THE EXERCISE:
Without the pictures, repeat the listing character for character.

DATA SHOWN:
====================
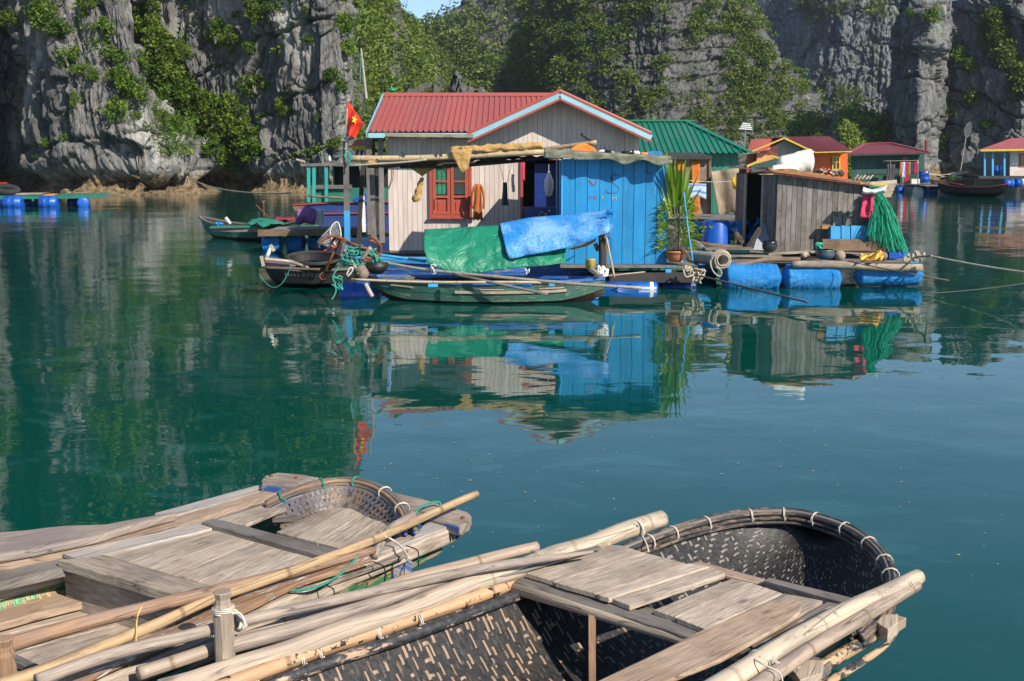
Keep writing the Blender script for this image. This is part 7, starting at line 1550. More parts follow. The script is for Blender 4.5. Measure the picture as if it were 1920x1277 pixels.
def jit(a, c, n, amp):
    """points from a to c with small sideways wander (c left out)"""
    a, c = Vector(a), Vector(c); s_ = (c-a).cross(Vector((0, 0, 1)))
    s_ = s_.normalized() if s_.length > 1e-6 else Vector((1, 0, 0))
    return [a]+[a.lerp(c, k/n)+s_*rng.uniform(-amp, amp) for k in range(1, n)]
def bevel(o, w_=.004, seg=2):
    md = o.modifiers.new('bevel', 'BEVEL'); md.width = w_; md.segments = seg; md.limit_method = 'ANGLE'; md.angle_limit = R(50); return o
def plank(name, parent, px, z, th, m, amp=.0025, long=7, bev=.004, lab=None, cat=None, dirn=None):
    """px: corners in order; z one height or one per corner"""
    zs = z if isinstance(z, (list, tuple)) else [z]*len(px)
    P = [on(u, v, q) for (u, v), q in zip(px, zs)]; pts = []
    for i in range(len(P)):
        a, c = P[i], P[(i+1) % len(P)]; L = (c-a).length
        n = max(2, min(14, int(L/.07))) if L > .1 else max(2, int(L/.02))
        pts += jit(a, c, n, amp if L > .12 else amp*1.4)
    b = B(); e = max(((P[(i+1) % len(P)]-P[i]) for i in range(len(P))), key=lambda q: q.length) if dirn is None else on(*dirn[1], zs[0])-on(*dirn[0], zs[0])
    b.prism(pts, (0, 0, -th), u_dir=e.normalized()); o = bevel(obj(name, b, m, parent), bev)
    if lab: tag(o, lab, cat)
    return o
def ppole(name, lab, pts, r_, m, n=14, parent=None, wob=.04, cat='pole', sub=6):
    P = curve_pts([on(*q) for q in pts], sub) if len(pts) > 2 else [on(*pts[0]).lerp(on(*pts[1]), k/12) for k in range(13)]
    rs = list(np.interp(np.linspace(0, 1, len(P)), np.linspace(0, 1, len(r_)), r_)) if isinstance(r_, (list, tuple)) else [r_]*len(P)
    P = [p+Vector((mnoise.noise(p*2.1+Vector((len(lab), 0, 0))), mnoise.noise(p*2.3+Vector((0, len(lab), 5))), mnoise.noise(p*2.2)))*.012*(wob/.04) for p in P]
    b = B(); b.tube(P, rs, n, wob=wob); o = obj(name, b, m, parent, True)
    if parent is None: tag(o, lab, cat)
    return o
def tie(b, c, d, r_, t=.0035, turns=3, spread=.012):
    c, d = Vector(c), Vector(d).normalized(); a = d.cross(Vector((0, 0, 1))).normalized(); u = a.cross(d)
    pts = []; n = 14*turns
    for i in range(n+1):
        q = 6.283*i/14; rr = r_*(1+.04*math.sin(i*1.7)); pts.append(c+a*math.cos(q)*rr+u*math.sin(q)*rr+d*spread*((i/n)-.5)*2)
    b.tube(pts, t, 5)
def proj_rails(Lp, Rp, ad):
    f_ = lambda T: (np.array([p[0]*ad[0]+p[1]*ad[1] for p in T]), np.array(T)); return f_(Lp), f_(Rp)
class Shell:
    """basket hull between a left and a right rim line"""
    def __init__(s, Lp, Rp, ad, zr, depth, s0, s1, bow0, pw=2.6):
        s.ad, s.zr, s.depth, s.s0, s.s1, s.bow0, s.pw = ad, zr, depth, s0, s1, bow0, pw
        (s.lp, s.L), (s.rp, s.R) = proj_rails(Lp, Rp, ad)
    def p(s, t, q, off=0):
        pr = s.s0+(s.s1-s.s0)*t
        a = [np.interp(pr, s.lp, s.L[:, k]) for k in (0, 1)]; c = [np.interp(pr, s.rp, s.R[:, k]) for k in (0, 1)]
        x = max(0, (pr-s.bow0)/(s.s1-s.bow0)); dep = s.depth*math.sqrt(max(0.0, 1-x**2.4))
        k = abs(2*q-1); return Vector((a[0]+(c[0]-a[0])*q, a[1]+(c[1]-a[1])*q, s.zr-dep*(1-k**s.pw)+off))
    def skin(s, name, m, parent, th=-.02, n=40, k=22):
        b = B(); qs = [.5-.5*math.cos(math.pi*j/k) for j in range(k+1)]
        b.grid([[s.p(i/n, q) for q in qs] for i in range(n+1)], Vector((0, 0, th))); return obj(name, b, m, parent, True)
    def floats(s, name, m, parent, t0, t1, q0, q1, cell=.028, lift=.003, herring=False):
        """woven strips, each its own little raised sliver"""
        Lt = (s.s1-s.s0); Wd = (s.p(.4, 0)-s.p(.4, 1)).length*1.25; b = B()
        nu, nv_ = int(Lt*(t1-t0)/cell), int(Wd*(q1-q0)/cell)
        for i in range(nu):
            for j in range(nv_):
                ja, jb = rng.uniform(-.15, .15), rng.uniform(-.5, .5)
                if herring:
                    if (i+j) % 4 == 0: a0, a1, c0, c1 = i+jb*.4, i+rng.uniform(1.1, 2.2), j+.25+ja, j+.25+ja+rng.uniform(.3, .55)
                    elif (i-j) % 4 == 2 and rng.random() < .8: a0, a1, c0, c1 = i+.25+ja, i+.25+ja+rng.uniform(.3, .6), j+jb*.4, j+rng.uniform(1.0, 2.0)
                    else: continue
                elif (i*2+j) % 7 == 0 and rng.random() < .7:      # along the boat
                    a0, a1, c0, c1 = i+jb, i+1.6+jb, j+.3, j+.75
                elif (i+j) % 3 == 1:
                    a0, a1, c0, c1 = i+.28+ja, i+.28+ja+rng.uniform(.3, .55), j+jb, j+jb+rng.uniform(1.6, 3.2)
                else: continue
                if rng.random() < .08: continue
                f_ = lambda x, y: s.p(min(1, t0+x*cell/Lt), min(1, q0+y*cell/Wd), .0035)
                g_ = lambda x, y: s.p(min(1, t0+x*cell/Lt), min(1, q0+y*cell/Wd), -.001)
                al = (a1-a0) > (c1-c0)
                if al: P = [g_(a0, c0), g_(a0, c1), f_((a0+a1)/2, c1), g_(a1, c1), g_(a1, c0), f_((a0+a1)/2, c0)]
                else: P = [g_(a0, c0), g_(a1, c0), f_(a1, (c0+c1)/2), g_(a1, c1), g_(a0, c1), f_(a0, (c0+c1)/2)]
                o = rng.random()*9; L3 = cell*3; w_ = cell*.62
                uv = [(o, 0), (o, w_), (o+L3/2, w_), (o+L3, w_), (o+L3, 0), (o+L3/2, 0)]
                b.add(P, [(0, 1, 2, 5), (5, 2, 3, 4)], [[uv[0], uv[1], uv[2], uv[5]], [uv[5], uv[2], uv[3], uv[4]]], rng.random())
        o = obj(name, b, m, parent); tag(o, kind='stuff'); return o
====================
RESPONSE TO THE TASK:
Keep writing the Blender script for this image. This is part 7, starting at line 1550. More parts follow. The script is for Blender 4.5. Measure the picture as if it were 1920x1277 pixels.
def jit(a, c, n, amp):
    """points from a to c with small sideways wander (c left out)"""
    a, c = Vector(a), Vector(c); s_ = (c-a).cross(Vector((0, 0, 1)))
    s_ = s_.normalized() if s_.length > 1e-6 else Vector((1, 0, 0))
    return [a]+[a.lerp(c, k/n)+s_*rng.uniform(-amp, amp) for k in range(1, n)]
def bevel(o, w_=.004, seg=2):
    md = o.modifiers.new('bevel', 'BEVEL'); md.width = w_; md.segments = seg; md.limit_method = 'ANGLE'; md.angle_limit = R(50); return o
def plank(name, parent, px, z, th, m, amp=.0025, long=7, bev=.004, lab=None, cat=None, dirn=None):
    """px: corners in order; z one height or one per corner"""
    zs = z if isinstance(z, (list, tuple)) else [z]*len(px)
    P = [on(u, v, q) for (u, v), q in zip(px, zs)]; pts = []
    for i in range(len(P)):
        a, c = P[i], P[(i+1) % len(P)]; L = (c-a).length
        n = max(2, min(14, int(L/.07))) if L > .1 else max(2, int(L/.02))
        pts += jit(a, c, n, amp if L > .12 else amp*1.4)
    b = B(); e = max(((P[(i+1) % len(P)]-P[i]) for i in range(len(P))), key=lambda q: q.length) if dirn is None else on(*dirn[1], zs[0])-on(*dirn[0], zs[0])
    b.prism(pts, (0, 0, -th), u_dir=e.normalized()); o = bevel(obj(name, b, m, parent), bev)
    if lab: tag(o, lab, cat)
    return o
def ppole(name, lab, pts, r_, m, n=14, parent=None, wob=.04, cat='pole', sub=6):
    P = curve_pts([on(*q) for q in pts], sub) if len(pts) > 2 else [on(*pts[0]).lerp(on(*pts[1]), k/12) for k in range(13)]
    rs = list(np.interp(np.linspace(0, 1, len(P)), np.linspace(0, 1, len(r_)), r_)) if isinstance(r_, (list, tuple)) else [r_]*len(P)
    P = [p+Vector((mnoise.noise(p*2.1+Vector((len(lab), 0, 0))), mnoise.noise(p*2.3+Vector((0, len(lab), 5))), mnoise.noise(p*2.2)))*.012*(wob/.04) for p in P]
    b = B(); b.tube(P, rs, n, wob=wob); o = obj(name, b, m, parent, True)
    if parent is None: tag(o, lab, cat)
    return o
def tie(b, c, d, r_, t=.0035, turns=3, spread=.012):
    c, d = Vector(c), Vector(d).normalized(); a = d.cross(Vector((0, 0, 1))).normalized(); u = a.cross(d)
    pts = []; n = 14*turns
    for i in range(n+1):
        q = 6.283*i/14; rr = r_*(1+.04*math.sin(i*1.7)); pts.append(c+a*math.cos(q)*rr+u*math.sin(q)*rr+d*spread*((i/n)-.5)*2)
    b.tube(pts, t, 5)
def proj_rails(Lp, Rp, ad):
    f_ = lambda T: (np.array([p[0]*ad[0]+p[1]*ad[1] for p in T]), np.array(T)); return f_(Lp), f_(Rp)
class Shell:
    """basket hull between a left and a right rim line"""
    def __init__(s, Lp, Rp, ad, zr, depth, s0, s1, bow0, pw=2.6):
        s.ad, s.zr, s.depth, s.s0, s.s1, s.bow0, s.pw = ad, zr, depth, s0, s1, bow0, pw
        (s.lp, s.L), (s.rp, s.R) = proj_rails(Lp, Rp, ad)
    def p(s, t, q, off=0):
        pr = s.s0+(s.s1-s.s0)*t
        a = [np.interp(pr, s.lp, s.L[:, k]) for k in (0, 1)]; c = [np.interp(pr, s.rp, s.R[:, k]) for k in (0, 1)]
        x = max(0, (pr-s.bow0)/(s.s1-s.bow0)); dep = s.depth*math.sqrt(max(0.0, 1-x**2.4))
        k = abs(2*q-1); return Vector((a[0]+(c[0]-a[0])*q, a[1]+(c[1]-a[1])*q, s.zr-dep*(1-k**s.pw)+off))
    def skin(s, name, m, parent, th=-.02, n=40, k=22):
        b = B(); qs = [.5-.5*math.cos(math.pi*j/k) for j in range(k+1)]
        b.grid([[s.p(i/n, q) for q in qs] for i in range(n+1)], Vector((0, 0, th))); return obj(name, b, m, parent, True)
    def floats(s, name, m, parent, t0, t1, q0, q1, cell=.028, lift=.003, herring=False):
        """woven strips, each its own little raised sliver"""
        Lt = (s.s1-s.s0); Wd = (s.p(.4, 0)-s.p(.4, 1)).length*1.25; b = B()
        nu, nv_ = int(Lt*(t1-t0)/cell), int(Wd*(q1-q0)/cell)
        for i in range(nu):
            for j in range(nv_):
                ja, jb = rng.uniform(-.15, .15), rng.uniform(-.5, .5)
                if herring:
                    if (i+j) % 4 == 0: a0, a1, c0, c1 = i+jb*.4, i+rng.uniform(1.1, 2.2), j+.25+ja, j+.25+ja+rng.uniform(.3, .55)
                    elif (i-j) % 4 == 2 and rng.random() < .8: a0, a1, c0, c1 = i+.25+ja, i+.25+ja+rng.uniform(.3, .6), j+jb*.4, j+rng.uniform(1.0, 2.0)
                    else: continue
                elif (i*2+j) % 7 == 0 and rng.random() < .7:      # along the boat
                    a0, a1, c0, c1 = i+jb, i+1.6+jb, j+.3, j+.75
                elif (i+j) % 3 == 1:
                    a0, a1, c0, c1 = i+.28+ja, i+.28+ja+rng.uniform(.3, .55), j+jb, j+jb+rng.uniform(1.6, 3.2)
                else: continue
                if rng.random() < .08: continue
                f_ = lambda x, y: s.p(min(1, t0+x*cell/Lt), min(1, q0+y*cell/Wd), .0035)
                g_ = lambda x, y: s.p(min(1, t0+x*cell/Lt), min(1, q0+y*cell/Wd), -.001)
                al = (a1-a0) > (c1-c0)
                if al: P = [g_(a0, c0), g_(a0, c1), f_((a0+a1)/2, c1), g_(a1, c1), g_(a1, c0), f_((a0+a1)/2, c0)]
                else: P = [g_(a0, c0), g_(a1, c0), f_(a1, (c0+c1)/2), g_(a1, c1), g_(a0, c1), f_(a0, (c0+c1)/2)]
                o = rng.random()*9; L3 = cell*3; w_ = cell*.62
                uv = [(o, 0), (o, w_), (o+L3/2, w_), (o+L3, w_), (o+L3, 0), (o+L3/2, 0)]
                b.add(P, [(0, 1, 2, 5), (5, 2, 3, 4)], [[uv[0], uv[1], uv[2], uv[5]], [uv[5], uv[2], uv[3], uv[4]]], rng.random())
        o = obj(name, b, m, parent); tag(o, kind='stuff'); return o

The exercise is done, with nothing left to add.